Baby tiger rejected by mother becomes friends with smuggled cub confiscated at Mexico border

A baby tiger that was found when a teenager tried to smuggle it across the border from Mexico got a new playmate Monday: a 9-week-old endangered Sumatran tiger that was rejected by his mother.

The two cubs were introduced at the San Diego Zoo Safari Park, where their adorable tussling was recorded on video.

The new cub, a male, was flown in with his keepers from the Smithsonian’s National Zoo in Washington, D.C. He was born there July 11, but his mother began to display aggressive behavior toward him and the two were separated. The mother tiger, Damai, was on a breeding loan to the National Zoo from the San Diego Zoo, and has already displayed signs of going back into mating behavior.

The zoos determined together that the cub should be transferred to San Diego for care by keepers there.

“We knew we had one, similar age. We knew if the two were together, they’d do much better being raised together,” said Andy Blue, associate curator of mammals at the San Diego Zoo Safari Park.

The cub slept most of the way across the country to San Diego on a commercial flight.

The other cub, also a male and believed to be about 7 weeks old, was found during a vehicle inspection at the Otay Mesa border crossing on Aug. 23. Two days after being put into the care of the zoo, he was doing well.
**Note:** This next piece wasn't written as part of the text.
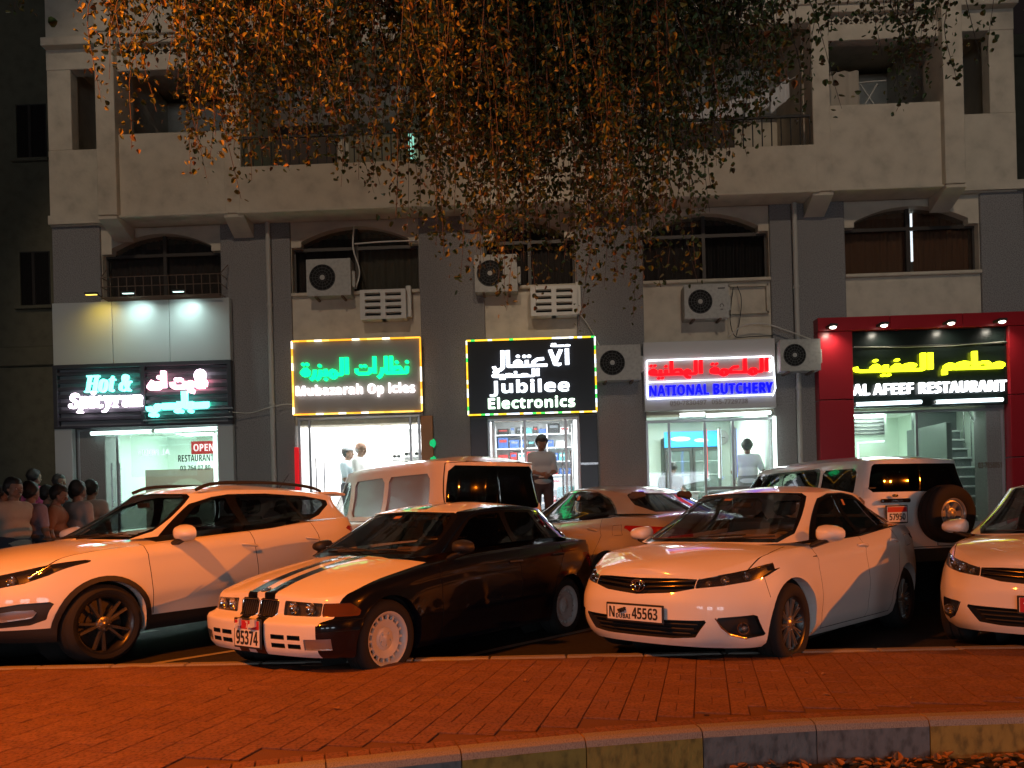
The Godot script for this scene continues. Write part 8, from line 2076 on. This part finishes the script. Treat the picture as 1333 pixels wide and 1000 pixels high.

He is a Bengal tiger, also an endangered species.

Zoo officials initially planned to wait a few days to introduce the two cubs, but because the cub who arrived from D.C. showed no signs of stress, the pair got a brief period to visit together Monday afternoon.
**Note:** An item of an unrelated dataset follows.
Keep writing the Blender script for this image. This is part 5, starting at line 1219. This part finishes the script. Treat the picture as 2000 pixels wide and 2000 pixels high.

They were allowed to see each other for about a half-hour, and then they were allowed to get in physical contact.

“Instantly, they bonded. You can see them playing, getting along well. It’s the best thing for both of them to be together,” Blue said.

Video showed them wrestling and licking each other.

They’re on the same bottle-feeding schedule since they’re of similar age, and are both beginning to eat meat, Blue said.

If all goes well, guests to the Safari Park will be able to see the cubs together through the nursery window at the Ione and Paul Harter Animal Care Center from 9 a.m. to 5 p.m. Tuesday.